April 30, 2014 | By Debra Holschuh-Houden | Back to blog

In the past year I have worked with more than one family business on the topic of shareholder (or buy-sell) agreements. Some of the families have worked together harmoniously, while others have had difficulty discussing and coming to agreement on the document. However, even the families who worked harmoniously on the document needed a lot of individual help in understanding the components of the agreement and how those components affected them as individuals, the family, and the business. The importance of a current, understood buy-sell agreement can save a family business from a lot of potential grief.

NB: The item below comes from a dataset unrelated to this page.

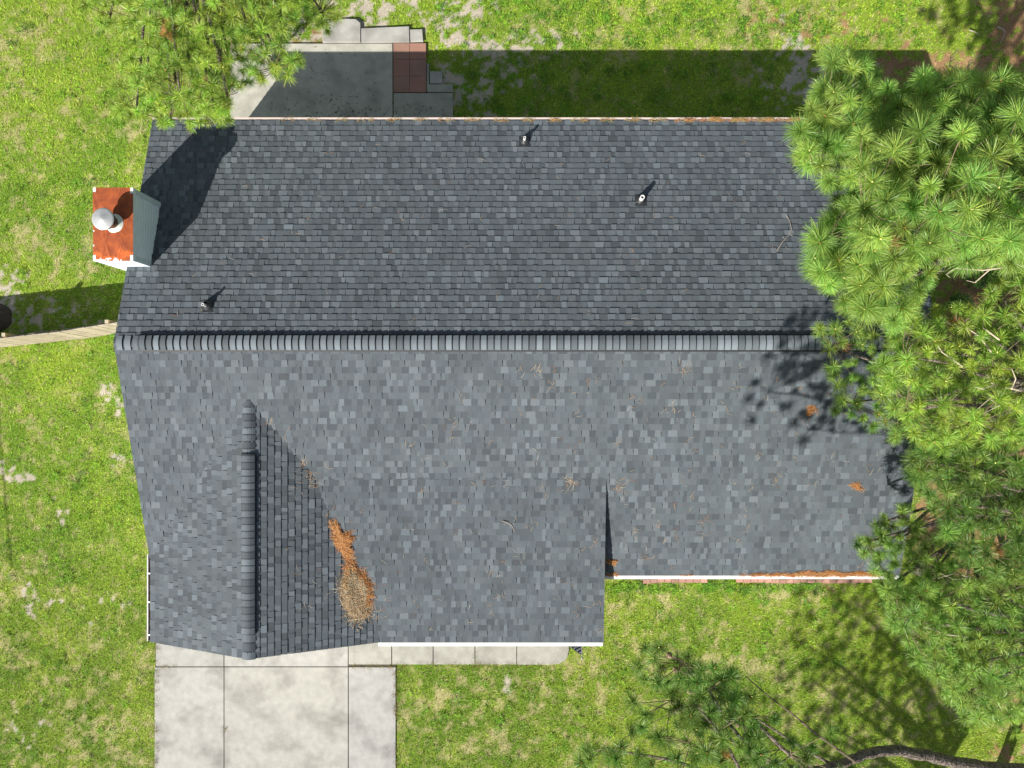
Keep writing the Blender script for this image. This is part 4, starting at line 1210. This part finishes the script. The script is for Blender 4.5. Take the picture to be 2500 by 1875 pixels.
# pine above the left end of the patio
Fh = [(190, -50), (850, -50), (830, 40), (800, 75), (770, 40), (720, 60), (690, 110), (745, 150), (700, 190), (640, 200), (560, 200), (560, 260), (560, 300), (480, 305), (420, 300), (390, 300), (350, 285), (280, 280), (270, 215), (300, 150), (330, 100), (260, 70), (200, 30)]
Fm = [(320, -50), (700, -50), (690, 80), (720, 160), (600, 190), (540, 280), (400, 280), (320, 200), (360, 100)]
tF = (-7.6, 13.2)
pine("pine_tree", "pine with light green tufts reaching over the patio and the roof's left end", [(tF[0], tF[1], 0), (tF[0], tF[1], 4), (tF[0], tF[1], 7.5)],
     [(Fh, 4.5, 5.6, .245, .185, GB, .9, .9), (Fm, 5.2, 6.3, .26, .19, GB, 1.0, .9)],
     [(393, 302, 5.0, .15, GB), (465, 308, 5.0, .155, GB), (485, 296, 5.1, .15, GB), (540, 300, 5.1, .155, GB), (555, 290, 5, .15, GB), (297, 280, 5.0, .165, GB), (635, 185, 5.2, .16, GB), (675, 182, 5.2, .16, GB), (705, 170, 5.2, .16, GB), (728, 135, 5.3, .17, GB), (270, 55, 5.2, .16, GB), (775, 60, 5.2, .15, GB), (800, 75, 5.1, .14, GB), (260, 62, 5.0, .16, GB), (275, 210, 5.0, .15, GB)], seed=36, wk=1.25, needles=52, trunk_r=.18,
     bare=[(.012, (440, -40, 5.0), (480, 60, 4.9), (500, 150, 4.8), (520, 240, 4.8))], bare_col=(.4, .36, .32))

# a pine outside the top right corner whose shade falls on the needle litter
G1 = [(2300, -420), (2650, -420), (2650, -60), (2360, -60)]
pine("pine_tree", "pine standing off the top right corner, seen by its shadow on the litter", [(11.3, 9.6, 0), (11.3, 9.7, 4), (11.2, 9.8, 7)],
     [([(2560, 130), (2780, 130), (2780, 520), (2560, 520)], 4.0, 5.4, .40, .18, GD, .9, .9)], [], seed=37, needles=60, trunk_r=.2) if False else None

# ------------------------------------------------------------------ broadleaf shrubs
def shrub(name, label, cx, cy, rx, ry, h, n, cols, leaf=.05, seed=0):
    rng = np.random.default_rng(seed)
    x0, y0 = G(cx, cy, h * .6); k = (CZ - h * .6) / FPX
    root = thing(name, label, "shrub", (x0, y0, 0))
    u = rng.normal(size=(n, 3)); u /= np.linalg.norm(u, axis=1)[:, None]; u[:, 2] = np.abs(u[:, 2])
    rad = rng.random(n) ** .4 * (.8 + .35 * np.sin(3 * np.arctan2(u[:, 1], u[:, 0]) + seed))
    c = np.stack([x0 + u[:, 0] * rx * k * rad, y0 + u[:, 1] * ry * k * rad, .2 + u[:, 2] * (h - .2) * rad], 1)
    d = u + rng.normal(size=(n, 3)) * .5; d[:, 2] = d[:, 2] * .3; d /= np.linalg.norm(d, axis=1)[:, None]
    s = np.cross(d, np.array([0, 0, 1.]) + rng.normal(size=(n, 3)) * .35); s /= np.linalg.norm(s, axis=1)[:, None]
    L_ = (leaf * rng.uniform(.7, 1.3, n))[:, None]
    V = np.stack([c - d * L_ * .5, c + s * L_ * .28, c + d * L_ * .6, c - s * L_ * .28], 1).reshape(-1, 3)
    F = np.arange(4 * n).reshape(-1, 4)
    cc = np.array(cols)[rng.integers(0, len(cols), n)] * rng.uniform(.7, 1.3, (n, 1))
    fast_mesh("foliage", V, F, np.repeat(cc, 4, axis=0), M['leaf'], root)
    mb = MB(); rr_ = random.Random(seed)
    for _ in range(9):
        i = rr_.randrange(n); mb.tube([(x0, y0, 0), tuple((np.array([x0, y0, 0]) + c[i]) / 2 + np.array([0, 0, .06])), tuple(c[i])], [.012, .008, .004], 5)
    mb.build("stems", M['deadwood'], root)
LG = [(.10, .22, .03), (.06, .15, .025), (.15, .28, .04)]
shrub("shrub", "small dark holly shrub under the pine at the top left of the patio", 695, 70, 26, 30, .8, 700, [(.05, .12, .02), (.09, .18, .03), (.12, .22, .05)], .045, 1)
shrub("shrub", "bright leafy shrub showing through the gap in the right hand pines", 2450, 655, 75, 45, 1.6, 2600, LG, .07, 2)
shrub("shrub", "low green shrub below the dark gap among the pines", 2350, 735, 30, 20, .9, 700, LG, .06, 3)
shrub("shrub", "rust brown leafed shrub between the tallest and the yellow green pine", 2350, 752, 30, 16, .8, 500, [(.35, .13, .06), (.42, .20, .10)], .06, 4)
shrub("shrub", "dark glossy shrub at the right edge among the pines", 2480, 810, 40, 40, 1.3, 1200, [(.05, .13, .02), (.10, .2, .03)], .06, 5)

# ------------------------------------------------------------------ dug soil at the left edge
mb = MB()
cx, cy = G(-6, 775, .0)
ring = []
for r, h in ((.38, .0), (.30, .10), (.16, .15)):
    ring.append([(cx + r * math.cos(a) * random.uniform(.9, 1.1), cy + 1.1 * r * math.sin(a) * random.uniform(.9, 1.1), h) for a in [2 * math.pi * k / 16 for k in range(16)]])
for A, B in zip(ring[:-1], ring[1:]):
    for k in range(16): mb.face([A[k], A[(k + 1) % 16], B[(k + 1) % 16], B[k]])
mb.face(ring[-1])
tag(mb.build("soil_mound", M['soil']), "dark soil mound by the fence post at the left edge of the lawn", "soil mound")

# ------------------------------------------------------------------ overhead cable whose shadow crosses the left lawn
def shadow_src(px, py, z):
    x, y = G(px, py, 0); k = z / math.tan(EL)
    return Vector((x - math.sin(AZ) * k, y - math.cos(AZ) * k, z))
mb = MB()
pts = [shadow_src(-14, 820, 5.3), shadow_src(-8, 960, 5.1), shadow_src(0, 1085, 5.0), shadow_src(12, 1235, 4.9), shadow_src(28, 1385, 4.8), shadow_src(36, 1500, 4.75)]
mb.tube(pts[:5], .017, 6)
tag(mb.build("overhead_cable", M["dark"]), "black overhead cable beyond the left edge that throws a thin shadow line on the lawn", "cable")

# ------------------------------------------------------------------ grass blades
def build_grass():
    rng = np.random.default_rng(99)
    n = 620000
    x = rng.uniform(-14.6, 14.2, n); y = rng.uniform(-10.9, 11.0, n)
    col, dens, kd, ks, ksa = lawn(x, y)
    # leave out what lies under the house and the paving
    keep = rng.random(n) < dens * .95 + .02
    keep &= ~((x > WW) & (x < WE) & (y > WS) & (y < WN)); keep &= ~((x > WW) & (x < 1.7) & (y > -5.42) & (y < 0))
    def rin(r, gx=.0):
        (a, b), _, (c, d), _ = rect(*r)
        e = (n_fine(x * 3, y * 3) - .5) * .10 + gx
        return (x > a + e) & (x < c - e) & (y > b + e) & (y < d - e)
    for r in ((378, 1500, 967, 2900), (851, 1490, 1389, 1622), (563, 108, 1041, 340), (961, 207, 1107, 340), (790, 52, 882, 107), (883, 69, 1001, 107), (1002, 74, 1034, 105), (1050, 176, 1080, 206), (1041, 156, 1050, 226)):
        keep &= ~rin(r)
    x, y, col, kd, ks, ksa = x[keep], y[keep], col[keep], kd[keep], ks[keep], ksa[keep]
    m = len(x)
    a = rng.uniform(0, 2 * np.pi, m); L_ = rng.uniform(.035, .095, m) * (1 - .3 * kd); tilt = rng.uniform(.1, .95, m)
    dx, dy, dz = np.cos(a) * np.cos(tilt), np.sin(a) * np.cos(tilt), np.sin(tilt)
    w_ = rng.uniform(.005, .011, m)
    sx, sy = -np.sin(a) * w_, np.cos(a) * w_
    z0 = (n_mid(x, y) - .5) * .03 - .012
    P0 = np.stack([x - sx, y - sy, z0], 1); P1 = np.stack([x + sx, y + sy, z0], 1)
    P2 = np.stack([x + dx * L_, y + dy * L_, z0 + dz * L_ + .004], 1)
    V = np.stack([P0, P1, P2], 1).reshape(-1, 3)
    k = rng.uniform(.4, 1.9, (m, 1)) * (.7 + .6 * n_tiny(y * 1.7, x * 1.7)[:, None]); hue = rng.normal(0, .12, m)
    c = col * k * 1.12; c[:, 0] *= 1 + hue
    # straw-coloured blades mixed in everywhere
    st = rng.random(m) < .13 + .3 * kd
    c[st] = np.array([.50, .42, .22]) * rng.uniform(.6, 1.2, (st.sum(), 1))
    gr_ = (rng.random(m) < .35) & (kd > .4)
    c[gr_] = np.array([.22, .31, .04]) * rng.uniform(.7, 1.3, (gr_.sum(), 1))
    o = fast_mesh("grass", V, np.arange(3 * m).reshape(-1, 3), np.repeat(np.clip(c, 0, .9), 3, axis=0), M['grass'])
    tag(o, "patchy green and straw coloured lawn grass around the house", "grass", kind='stuff')
build_grass()

def clumps():
    rng = np.random.default_rng(63)
    V, Cc = [], []
    spots = [(rng.uniform(*r[0]), rng.uniform(*r[1])) for r, n in ((((1060, 1950), (2, 118)), 210), (((1850, 2250), (0, 110)), 60), (((10, 350), (20, 1860)), 200), (((985, 1500), (1640, 1860)), 60), (((1490, 2000), (1424, 1445)), 90), (((1490, 2200), (1450, 1700)), 70), (((1120, 1900), (140, 285)), 120)) for _ in range(n)]
    for px, py in spots:
        x0, y0 = G(px, py)
        if (XW < x0 < XE) and (y0 < 6.3) and (y0 > YS) : continue
        if rect(378, 1500, 967, 2900)[0][0] - .1 < x0 < rect(378, 1500, 967, 2900)[1][0] + .1 and y0 < -5: continue
        R_ = rng.uniform(.05, .14); g = rng.choice(3); k0 = rng.uniform(.7, 1.25)
        base = ((.16, .36, .03), (.24, .44, .035), (.11, .26, .03))[g]
        for _ in range(int(26 * R_ / .08)):
            a = rng.uniform(0, 6.28); r = R_ * rng.random() ** .6; x, y = x0 + math.cos(a) * r, y0 + math.sin(a) * r
            a2 = a + rng.normal(0, .7); L_ = rng.uniform(.03, .08); t = rng.uniform(.1, .8); w_ = rng.uniform(.006, .012)
            V += [(x - math.sin(a2) * w_, y + math.cos(a2) * w_, .03), (x + math.sin(a2) * w_, y - math.cos(a2) * w_, .03), (x + math.cos(a2) * L_ * math.cos(t), y + math.sin(a2) * L_ * math.cos(t), .035 + L_ * math.sin(t))]
            k = k0 * rng.uniform(.6, 1.4); Cc += [tuple(q * k for q in base)] * 3
    V = np.array(V)
    o = fast_mesh("weed_clumps", V, np.arange(len(V)).reshape(-1, 3), np.array(Cc), M['grass'])
    tag(o, "clumps of broader green weeds dotted through the lawn", "weeds", kind='stuff')
clumps()

# weeds: clumps of longer blades in joints and along edges
def weeds():
    rng = np.random.default_rng(5)
    V, Cc = [], []
    spots = [(549, 1780, 60, 5)] + [(382 + rng.uniform(-2, 4), rng.uniform(1565, 1875), 14, 3) for _ in range(40)] + [(rng.uniform(380, 430), 1626, 8, 2.5) for _ in range(8)] + [(rng.uniform(865, 968), 1626 + rng.uniform(-2, 3), 14, 3) for _ in range(14)] + [(rng.uniform(968, 1370), 1622, 10, 3) for _ in range(60)] + [(967 + rng.uniform(-3, 2), rng.uniform(1630, 1875), 10, 2.5) for _ in range(40)] + [(1160, 1600, 20, 3), (1160, 1612, 30, 4), (1161, 1590, 8, 2)]
    for px, py, n, sp in spots:
        for _ in range(n):
            x, y = G(px + rng.normal(0, sp), py + rng.normal(0, sp)); a = rng.uniform(0, 6.28); L_ = rng.uniform(.04, .12); t = rng.uniform(.2, 1)
            w_ = .004; z = .02
            V += [(x - math.sin(a) * w_, y + math.cos(a) * w_, z), (x + math.sin(a) * w_, y - math.cos(a) * w_, z), (x + math.cos(a) * L_ * math.cos(t), y + math.sin(a) * L_ * math.cos(t), z + L_ * math.sin(t))]
            c = (.13, .2, .03) if rng.random() < .6 else (.38, .22, .09)
            k = rng.uniform(.6, 1.3); Cc += [tuple(q * k for q in c)] * 3
    V = np.array(V)
    o = fast_mesh("weeds", V, np.arange(len(V)).reshape(-1, 3), np.array(Cc), M['grass'])
    tag(o, "weeds and grass creeping over the concrete edges and joints", "weeds", kind='stuff')
weeds()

A buy-sell agreement is a document that should reflect, in a fair way, the wishes and wants of the owners involved. When the buy-sell is triggered by an event (such as death, disability, or selling/transferring of shares), the owners are usually experiencing a bit of (or a lot of) increased anxiety. The triggering event could simply be the decision to sell or gift shares, or it could be as traumatic as the disability or death of an owner. In any case, other owners are affected by the event and change is at hand. Change causes anxiety.

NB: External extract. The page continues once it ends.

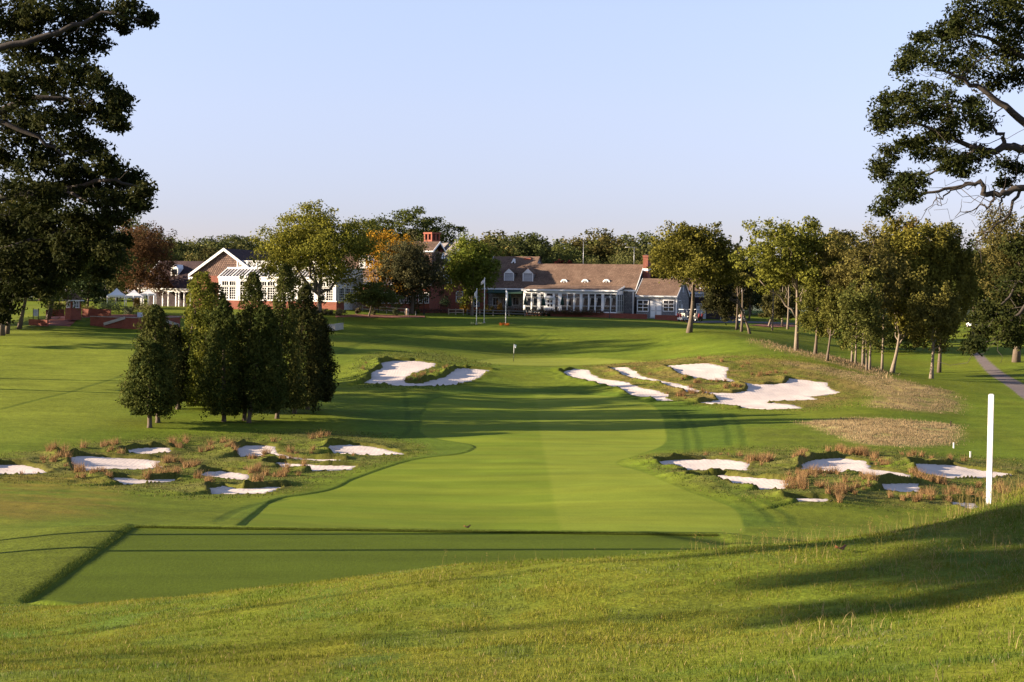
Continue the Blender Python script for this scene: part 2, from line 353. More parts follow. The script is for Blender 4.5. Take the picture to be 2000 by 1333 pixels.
def smooth_poly(p, it=1):
    for _ in range(it):
        a = p; b = np.roll(p, -1, 0); p = np.stack([a * .75 + b * .25, a * .25 + b * .75], 1).reshape(-1, 2)
    return p
def inside(px, py, poly):
    r = np.zeros(len(px), bool); n = len(poly)
    for i in range(n):
        x0, y0 = poly[i]; x1, y1 = poly[(i + 1) % n]
        if y0 == y1: continue
        c = ((y0 > py) != (y1 > py)) & (px < (x1 - x0) * (py - y0) / (y1 - y0) + x0); r ^= c
    return r
def sdist(x, y, poly):
    """signed distance (inside negative) and unit vector from nearest edge point outwards"""
    best = np.full(len(x), 1e9); bx = np.zeros(len(x)); by = np.zeros(len(x)); n = len(poly)
    for i in range(n):
        ax, ay = poly[i]; ex, ey = poly[(i + 1) % n] - poly[i]; L = ex * ex + ey * ey + 1e-9
        t = np.clip(((x - ax) * ex + (y - ay) * ey) / L, 0, 1); dx = x - ax - t * ex; dy = y - ay - t * ey; dd = np.hypot(dx, dy)
        m = dd < best; best[m] = dd[m]; bx[m] = dx[m]; by[m] = dy[m]
    s = inside(x, y, poly); k = best + 1e-6
    return np.where(s, -best, best), bx / k, by / k
def region(poly_px, margin=3.0, G=None, it=1):
    """masked grid window around a region given in photograph pixels; returns index mask, signed distance, outward vector, world polygon"""
    w_ = smooth_poly(hit(poly_px, G, 48), it); return region_w(w_, margin)
def region_w(w_, margin=3.0):
    m = (GX > w_[:, 0].min() - margin) & (GX < w_[:, 0].max() + margin) & (GY > w_[:, 1].min() - margin) & (GY < w_[:, 1].max() + margin)
    sd, nx, ny = sdist(GX[m], GY[m], w_); return m, sd, nx, ny, w_

# --- teeing ground: a level rectangle cut a hand's breadth into the longer grass round it
tl = hit([(268, 1033)], ymin=42, ymax=46)  # placeholder, overwritten below
d1 = dirs(262, 1033); TZ = -6.42
YF = TZ / d1[2]; XL = d1[0] * YF
d2 = dirs(1420, 1041); XR = 5.6; YN = 27.0
d3 = dirs(52, 1182); XL2 = d3[0] * (TZ / d3[2]); YL2 = TZ / d3[2]
TEE = np.array([(XL + (XL2 - XL) * (YF - YN) / (YF - YL2), YN), (XL, YF), (XR, YF), (XR + .3, YN)])
TEE[0] = (XL + (XL2 - XL) * (YF - YL2 + .0) / (YF - YL2), YL2)
TEE = np.array([tuple(TEE[0]), (XL, YF), (XR, YF), (XR + .3, YN), (-4.5, YN), (-8.0, YL2 - 1.6)])
m, sd, nx, ny, _ = region_w(TEE, 9); sd = sd + .07 * fbm(GX[m] / .9, GY[m] / .9, 201, 2)
# ground round the tee is brought to its level, then falls away behind it
near = GZ[m]; plat = TZ + np.where(nx < -.4, 0.09, 0.04) * sstep(0, .12, sd) - 0.16 * np.clip(sd - .5, 0, 99) ** 1.25 * np.where(ny > .3, 1.0, 0.35)
wgt = 1 - sstep(1.5, 8, sd)
front = (ny < -0.2) | ((GX[m] > XR - 6) & (GY[m] < 33))
newz = near * (1 - wgt) + plat * wgt
newz = np.where(front & (sd > 0), np.maximum(near, TZ + 0.10 * sstep(0, .5, sd)), newz)
low_ = 1 - sstep(-14, -9, GX[m]) * 0; newz = np.where((nx < -.4) & (sd > 0) & (GY[m] > 30), np.minimum(newz, TZ + .09 * sstep(0, .15, sd)), newz)
newz = np.where(sd <= 0, np.where(GY[m] < 31.5, np.maximum(TZ + .0, near), TZ), newz)
GZ[m] = newz
_r = (ROWS > 28) & (ROWS < 43.6); _c = (UC > -.36) & (UC < .36); _ri = np.where(_r)[0]; _ci = np.where(_c)[0]; _a = GZ[_ri[0]:_ri[-1] + 1, _ci[0]:_ci[-1] + 1]
for _ in range(2):
    _b = _a.copy(); _b[1:-1] = (_a[:-2] + 2 * _a[1:-1] + _a[2:]) / 4; _d = _b.copy(); _d[:, 2:-2] = (_b[:, :-4] + _b[:, 1:-3] + _b[:, 2:-2] + _b[:, 3:-1] + _b[:, 4:]) / 5; _a = _d
_wt = sstep(0, 8, np.minimum(np.arange(_a.shape[0]), np.arange(_a.shape[0])[::-1]))[:, None]
GZ[_ri[0]:_ri[-1] + 1, _ci[0]:_ci[-1] + 1] = GZ[_ri[0]:_ri[-1] + 1, _ci[0]:_ci[-1] + 1] * (1 - _wt) + _a * _wt
TEE_SD = np.full(GZ.shape, 99.0); TEE_SD[m] = sd

# --- tint regions
def rgb(*c): return np.array(c, float)
T = np.zeros((NR, NC, 3)); T[:] = rgb(0.082, 0.106, 0.020)
def paint(mask_w, col):
    global T
    T = T * (1 - mask_w[..., None]) + col * mask_w[..., None]
nn = fbm(GX / 7, GY / 7, 11); nn2 = fbm(GX / 1.4, GY / 1.4, 15)
paint(np.clip(0.5 + nn * 1.3, 0, 1) * 0.6, rgb(0.100, 0.102, 0.022)); paint(np.clip(nn2 * 1.2, 0, 1) * .5, rgb(0.060, 0.078, 0.016))
# near rough: yellower, with straw patches and cool patches
nr = 1 - sstep(26, 30, GY)
paint(nr * np.clip(0.35 + 1.2 * fbm(GX / 1.8, GY / 1.8, 41) + .35 * nn2, 0, 1), rgb(0.105, 0.100, 0.020))
paint(nr * np.clip(1.5 * fbm(GX / 1.1, GY / 2.5, 47) - .05, 0, 1), rgb(0.055, 0.085, 0.022))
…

Some owners get concerned about the potential future partners—a change that they don’t necessarily have a lot of control over. This was the case with one family I worked with in the past year. One of the shareholders—a sibling—was concerned that if his partner (a sister) wanted to gift her shares, the brother would be partners with his nephews, whom he felt were not ready to be owners. He was feeling particularly anxious because he didn’t want to hurt anyone’s feelings but wanted to protect his interests. He felt trapped. We had time on our side, and did a lot of discussion among the current shareholders, lawyer, accountant, and insurance team to come up with options that made all parties comfortable.

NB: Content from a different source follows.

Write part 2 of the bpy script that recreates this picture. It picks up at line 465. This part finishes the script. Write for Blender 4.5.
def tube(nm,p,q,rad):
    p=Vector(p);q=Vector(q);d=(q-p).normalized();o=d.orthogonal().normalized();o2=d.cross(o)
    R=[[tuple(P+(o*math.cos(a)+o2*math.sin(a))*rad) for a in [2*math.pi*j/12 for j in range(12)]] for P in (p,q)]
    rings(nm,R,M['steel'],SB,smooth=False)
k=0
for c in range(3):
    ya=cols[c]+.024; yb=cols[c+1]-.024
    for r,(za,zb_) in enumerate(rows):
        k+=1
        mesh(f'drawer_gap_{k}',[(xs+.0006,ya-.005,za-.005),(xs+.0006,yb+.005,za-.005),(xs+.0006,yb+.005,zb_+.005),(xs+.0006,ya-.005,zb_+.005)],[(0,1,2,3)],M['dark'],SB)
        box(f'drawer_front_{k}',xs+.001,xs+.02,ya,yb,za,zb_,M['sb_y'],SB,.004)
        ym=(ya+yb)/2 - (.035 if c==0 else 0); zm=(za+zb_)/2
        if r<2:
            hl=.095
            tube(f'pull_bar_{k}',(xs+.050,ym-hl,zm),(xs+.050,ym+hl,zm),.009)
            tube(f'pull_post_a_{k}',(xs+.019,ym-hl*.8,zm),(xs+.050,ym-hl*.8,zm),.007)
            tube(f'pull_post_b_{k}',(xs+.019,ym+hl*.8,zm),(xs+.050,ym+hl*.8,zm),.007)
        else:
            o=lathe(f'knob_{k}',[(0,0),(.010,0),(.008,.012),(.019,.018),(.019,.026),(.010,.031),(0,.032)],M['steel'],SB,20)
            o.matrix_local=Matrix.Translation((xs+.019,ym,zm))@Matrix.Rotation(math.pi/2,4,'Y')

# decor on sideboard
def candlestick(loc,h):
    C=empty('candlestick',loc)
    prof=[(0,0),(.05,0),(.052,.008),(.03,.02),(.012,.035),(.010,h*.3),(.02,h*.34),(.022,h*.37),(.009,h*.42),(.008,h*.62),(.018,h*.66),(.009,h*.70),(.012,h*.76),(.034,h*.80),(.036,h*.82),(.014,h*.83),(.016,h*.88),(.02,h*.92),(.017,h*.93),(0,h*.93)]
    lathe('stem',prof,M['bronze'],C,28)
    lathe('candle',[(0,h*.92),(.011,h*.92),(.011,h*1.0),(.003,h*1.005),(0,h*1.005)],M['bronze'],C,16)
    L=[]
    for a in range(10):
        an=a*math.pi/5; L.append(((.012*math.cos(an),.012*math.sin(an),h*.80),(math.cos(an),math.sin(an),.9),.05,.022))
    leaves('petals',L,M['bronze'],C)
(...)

A different situation with another family occurred when an owner wanted to sell for all positive reasons and the other owners were comfortable taking over the shares, but heightened emotions revolved around giving up the legacy that their grandfather started. The buy-sell options were explored and vetted, opinions and feelings shared, and the agreement made, but it took time and courage to discuss wants, needs, fears, and options.

Many times in a family business there are partners who have no idea what the shareholders agreement states, or the buy-sell agreement is not up to date. This is a wonderful opportunity to have a family meeting that reviews the terms of the agreement. A third-party facilitator is sometimes needed to ask tough questions and review/explain terms, but the ability of the family to meet regarding the agreement is a good forum for education and development of trust for all shareholders.

The process of vetting the agreement is particularly helpful. If you already have an agreement in place, set a date to review and explore potential outcomes with your partners each year. Here are some simple items to consider regarding your shareholders agreement:

  1.  Balance the rights of the minority owners versus majority owners.
  2. One time per year, have an opportunity to put shares up for sale or transfer.
  3. Annual valuation is very important. When there are disputes regarding buy/sell, it is usually around four areas: standard of valuation, date of valuation, discounts for lack of control, and discounts for lack of marketability.
  4. Get a formula for valuation that everyone understands and agrees with that is somewhat a plug-and-play for the business.
  5. Each year, everyone needs to agree on—and certify—valuation.
  6. If you have an S corporation, make sure the buy-sell does not create a second class of stock.

Do you know the terms of your shareholders agreement? Is it up to date? Do you have adequate insurance for coverage if needed? If you and all of your partners do not know the answer to any of these questions, it is time for a review. Save your family and business from potential anguish—get them up to date.